Боб мне все время говорил: улыбайся, улыбайся, даже если тебе больно, просто невыносимо. Это – ключ. Потом только я поняла: чем больше я улыбаюсь, тем больше мне хочется плакать. И еще он повторял: ребята, получайте удовольствие от того, что вы делаете.
— Сложнее всего уилсоновская система соединяется с музыкой Верди. Как вы решали эти проблемы с Курентзисом?
— Он мне так помогал! Обычно на репетициях он держит певцов жестко, а потом, когда выходишь на сцену, он на сто процентов с тобой. Мне даже иногда кажется, что у него у самого сейчас связки сомкнутся, и он запоет. Он дышит с нами – телом, мыслями.

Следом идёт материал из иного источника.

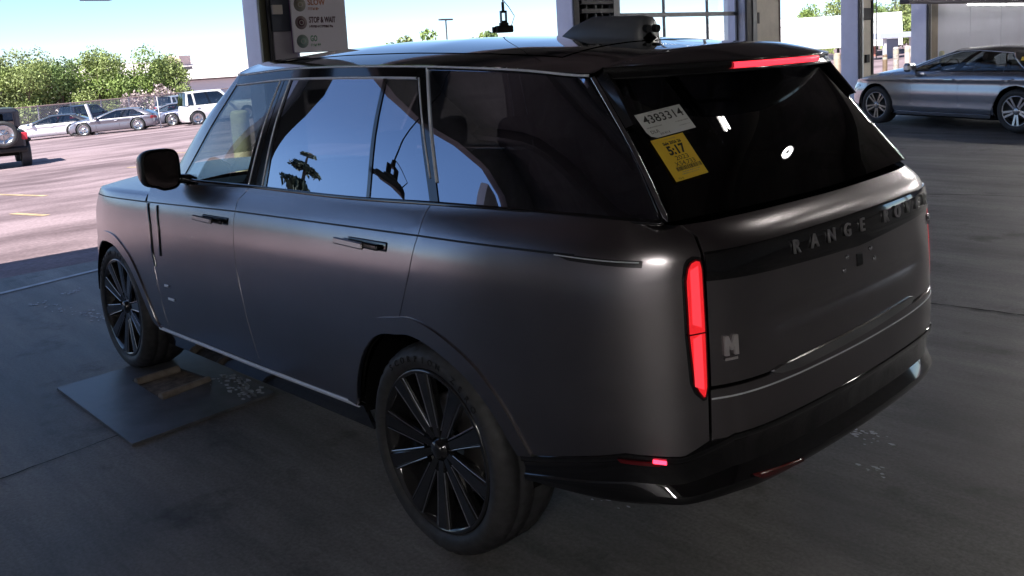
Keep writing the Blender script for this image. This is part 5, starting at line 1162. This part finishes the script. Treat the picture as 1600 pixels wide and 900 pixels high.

По каждому акту “Травиаты” он говорил разные вещи: в первом акте все должно быть очень изящно, благородно, легко. Дальше роль развивается по сценарию – драматически. А в третьем акте он дал мне возможность полностью вылить свои эмоции, иначе бы с голосом справиться было невозможно.
Путь свободы Теодора Курентзиса: о самоцензуре, Бобе Уилсоне и Моцарте
Еще мне очень помогла наш коуч, ассистент Теодора Медея Ясониди: я ей очень благодарна.
— “Травиата” получила приз критики, а вы – сольный концерт в Москве. С какой программой будете дебютировать?
— Мне хотелось бы показать все, чем я сегодня владею. Поэтому я выбрала арии, виртуозные для голоса, и те, где я могу открыть свои драматические стороны: Лючии, Виолетты, Анны, Марфы, Людмилы.
Будут и концертные арии, которые я не делала в театре – ария Кунигунды, например, из мюзикла Леонарда Бернстайна “Кандид”. Эта ария очень показательная для певицы: здесь можно открыть свою другую сторону – драматическую. А мне иногда кажется, что драматизма во мне больше.